Why Milk Is One Of The Best Items To Donate To Food Banks

Today is Giving Tuesday, a day that promotes charitable efforts during the holiday season. In between donating to your friends' Facebook fundraisers and kids' school coat drives, you might also be stockpiling canned goods or cereal for your local food bank. While that's admirable, there's probably an item that the food bank needs even more than rice or tuna fish: milk.

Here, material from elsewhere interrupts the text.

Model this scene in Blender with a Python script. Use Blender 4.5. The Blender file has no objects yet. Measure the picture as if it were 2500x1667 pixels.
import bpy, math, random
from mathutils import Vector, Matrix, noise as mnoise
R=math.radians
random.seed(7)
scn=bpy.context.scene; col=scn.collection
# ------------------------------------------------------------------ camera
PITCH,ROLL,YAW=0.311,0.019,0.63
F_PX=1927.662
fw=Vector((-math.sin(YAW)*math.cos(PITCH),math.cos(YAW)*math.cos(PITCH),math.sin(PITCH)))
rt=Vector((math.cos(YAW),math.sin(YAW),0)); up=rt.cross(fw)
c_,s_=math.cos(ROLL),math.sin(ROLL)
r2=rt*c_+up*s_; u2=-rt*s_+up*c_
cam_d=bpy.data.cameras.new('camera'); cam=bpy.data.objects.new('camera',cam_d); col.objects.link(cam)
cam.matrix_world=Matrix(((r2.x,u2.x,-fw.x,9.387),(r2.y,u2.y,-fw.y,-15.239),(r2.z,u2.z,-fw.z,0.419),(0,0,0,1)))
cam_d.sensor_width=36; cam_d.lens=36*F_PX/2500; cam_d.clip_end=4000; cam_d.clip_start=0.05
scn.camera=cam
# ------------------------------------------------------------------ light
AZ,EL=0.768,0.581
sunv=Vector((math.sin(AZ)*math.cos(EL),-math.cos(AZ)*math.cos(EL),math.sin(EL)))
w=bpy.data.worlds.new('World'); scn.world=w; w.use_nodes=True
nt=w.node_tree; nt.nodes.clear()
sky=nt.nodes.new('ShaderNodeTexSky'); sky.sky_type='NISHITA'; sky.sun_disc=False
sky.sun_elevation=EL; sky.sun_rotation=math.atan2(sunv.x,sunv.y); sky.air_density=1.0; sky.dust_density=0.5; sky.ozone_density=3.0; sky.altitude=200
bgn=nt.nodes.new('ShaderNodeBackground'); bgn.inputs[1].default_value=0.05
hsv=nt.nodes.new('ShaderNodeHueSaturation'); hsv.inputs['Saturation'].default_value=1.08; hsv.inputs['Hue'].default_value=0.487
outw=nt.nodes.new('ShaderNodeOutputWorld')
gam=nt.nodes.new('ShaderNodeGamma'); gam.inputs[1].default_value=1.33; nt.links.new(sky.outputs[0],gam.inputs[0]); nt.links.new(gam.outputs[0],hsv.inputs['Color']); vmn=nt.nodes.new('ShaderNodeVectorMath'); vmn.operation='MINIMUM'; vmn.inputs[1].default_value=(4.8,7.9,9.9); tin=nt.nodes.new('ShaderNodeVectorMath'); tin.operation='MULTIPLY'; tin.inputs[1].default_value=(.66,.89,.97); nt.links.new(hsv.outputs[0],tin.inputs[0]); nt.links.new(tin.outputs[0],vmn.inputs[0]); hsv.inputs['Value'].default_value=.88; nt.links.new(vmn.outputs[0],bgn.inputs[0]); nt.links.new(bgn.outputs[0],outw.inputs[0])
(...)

Anti-hunger organization Feeding America and The Great American Milk Drive are getting the word out this season that milk is one of the most requested yet least donated items at American food banks. Through its donation website, the drive aims to provide more gallons of milk to Feeding America's network of 200 food banks and 60,000 food pantries. In case you wondered, yes, The Great American Milk Drive is affiliated with the National Dairy Council and MilkPep, which are funded by the nation's milk companies. They most certainly have a horse in this race.

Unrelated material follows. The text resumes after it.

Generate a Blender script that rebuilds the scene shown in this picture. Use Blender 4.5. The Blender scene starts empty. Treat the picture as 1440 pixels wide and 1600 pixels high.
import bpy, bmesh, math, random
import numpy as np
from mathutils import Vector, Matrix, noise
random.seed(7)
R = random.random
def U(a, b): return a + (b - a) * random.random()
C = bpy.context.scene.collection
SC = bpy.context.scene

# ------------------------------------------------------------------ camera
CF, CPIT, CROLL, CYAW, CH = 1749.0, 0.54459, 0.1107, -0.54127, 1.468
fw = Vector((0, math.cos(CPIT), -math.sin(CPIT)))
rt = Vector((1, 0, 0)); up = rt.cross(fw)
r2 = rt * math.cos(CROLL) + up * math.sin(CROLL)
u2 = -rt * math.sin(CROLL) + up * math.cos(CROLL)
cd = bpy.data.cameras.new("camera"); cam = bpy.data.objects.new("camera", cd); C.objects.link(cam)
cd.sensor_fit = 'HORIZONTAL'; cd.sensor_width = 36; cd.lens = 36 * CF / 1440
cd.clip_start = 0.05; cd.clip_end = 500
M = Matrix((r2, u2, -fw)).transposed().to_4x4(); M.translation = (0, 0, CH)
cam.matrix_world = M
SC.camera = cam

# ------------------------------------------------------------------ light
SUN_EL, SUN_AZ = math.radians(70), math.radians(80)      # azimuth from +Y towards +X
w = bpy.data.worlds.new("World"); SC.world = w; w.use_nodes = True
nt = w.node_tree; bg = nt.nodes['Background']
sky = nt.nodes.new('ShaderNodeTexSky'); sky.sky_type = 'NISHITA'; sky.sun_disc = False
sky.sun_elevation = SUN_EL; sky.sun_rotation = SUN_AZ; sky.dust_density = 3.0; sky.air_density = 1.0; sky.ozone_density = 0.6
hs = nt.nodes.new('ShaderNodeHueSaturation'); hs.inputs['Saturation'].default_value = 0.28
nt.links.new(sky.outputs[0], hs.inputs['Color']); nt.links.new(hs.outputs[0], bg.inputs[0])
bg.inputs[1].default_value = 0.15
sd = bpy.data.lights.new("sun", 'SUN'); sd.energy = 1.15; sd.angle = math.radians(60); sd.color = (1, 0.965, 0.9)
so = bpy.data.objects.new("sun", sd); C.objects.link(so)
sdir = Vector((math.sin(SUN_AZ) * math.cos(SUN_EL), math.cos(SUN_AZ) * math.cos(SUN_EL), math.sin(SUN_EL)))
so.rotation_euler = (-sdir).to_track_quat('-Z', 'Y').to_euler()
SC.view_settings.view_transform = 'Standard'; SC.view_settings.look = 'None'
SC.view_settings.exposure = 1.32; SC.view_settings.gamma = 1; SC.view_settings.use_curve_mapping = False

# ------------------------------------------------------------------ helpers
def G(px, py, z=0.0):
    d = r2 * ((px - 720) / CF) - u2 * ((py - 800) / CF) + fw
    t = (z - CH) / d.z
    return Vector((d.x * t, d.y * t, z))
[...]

That aside, there is a real demand for milk at food banks. According to The Great American Milk Drive stats, "people served by food banks receive the equivalent of less than 1 gallon per person per year." At the food bank where I volunteer on Mondays, I can say that the demand for milk generally outpaces our supply. Most people don't think to donate milk because it's perishable—our food bank does have fridges!—and the milk that's donated from grocery stores often has a sell-by date that's the same as the day the food bank receives it. (You can keep milk past its sell-by date of course, but not for much more than five days.)

This is all to say that if you're considering dropping off a box of food at your area food bank for the holidays, maybe throw a gallon or two of milk in there. (Or donate to The Great American Milk Drive online; donations will stay in your local area.) That milk will likely be more appreciated than a nearly expired can of water chestnuts or the pantry's umpteenth can of French-cut green beans.